I am in the market for a portable machine to take to other studios, as well as produce on the go, so I need something lightweight, comfortable to use with plenty of power and ports. For a long time Apple’s Macbook Pro has been the king of the heap, and it’s easy to see why; gorgeous looks, powerful hardware, and state of the art ergonomics make the MacBook pro the benchmark for traveling creatives.

Then I saw the price. Yikes. In no way am I blind to the advantages of a high specced machine, I realize the payoff between high price and having exactly what you need is invaluable, but I don’t need that much machine. I occasionally travel for work, so the MacBook Pros are out.

The dark side.

I have long been a staunch Apple fan, I use their pro desktop every day, and it’s a beast. So considering a windows laptop seemed a little dubious to me, but, if the price is right and it does what I need, I don’t care about the brand.
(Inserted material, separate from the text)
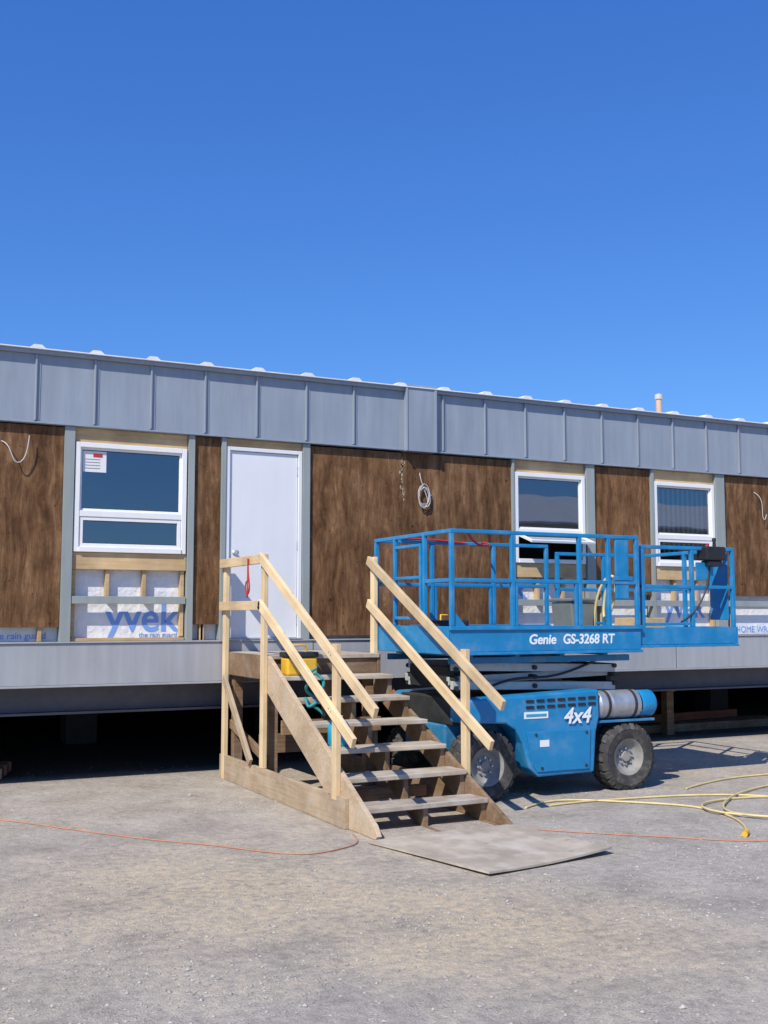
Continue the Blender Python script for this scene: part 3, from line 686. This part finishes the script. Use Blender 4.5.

Enter the Microsoft Surface laptop 3, on the surface ( heh get it?), a brooding beast that promises plenty of power and portability. Is this the laptop I am looking for? Let’s find out, but first, some specifications.

Microsoft surface laptop 3 (as tested)

CPU: Intel i5-1035G7

SSD: 256gb

RAM: 8gb DDR 4

GPU: Intel integrated

Screen: 13’ pixel sense touchscreen

Weight: 1.3 kg

RRP: $1999

As you can see, the machine I tested wasn’t exactly a barnstormer; with an i5 processor and integrated graphics, it’s not suited for video editing or heavy gaming. The Surface laptop does have some nice, fast DDR4 RAM, and coupled with the efficient i5 and SSD; the machine is perfectly fine for everyday use.

Where it’s not so fine, is any other task above word processing. Ok I’m being dramatic, but this machine is simply not powerful enough for my needs, I would have loved to have tested the i7 or even Ryzen models but alas. In this current form, it chugs away with several plugins activated and struggles to work with audio samples smoothly.

The design, screen, and portability are all on the money; its matte black housing looks ultra-modern and expensive. You could carry this around in one hand all day, and the battery would probably still have some juice in it. For a regular user who wants a lightweight laptop, this machine would be hard to beat.

Needs more ports.

The RRP is also quite high for a machine of this specification, although, you do pay a premium for the beautiful chassis and responsive touchscreen. Unfortunately for a producer such as myself, the array of ports (or lack thereof) is a big let down. There’s not much to say about the surface laptops connectivity as it has only four ports: a USB-A, USB-C, headphone jack, and Surface Connect.

If you are in the market for a portable, attractive laptop and you need a touchscreen, it’s hard to recommend anything but the surface laptop 3. If you are a creative professional, many other alternatives are better suited. Maybe it’s back to drooling over MacBook Pros for me.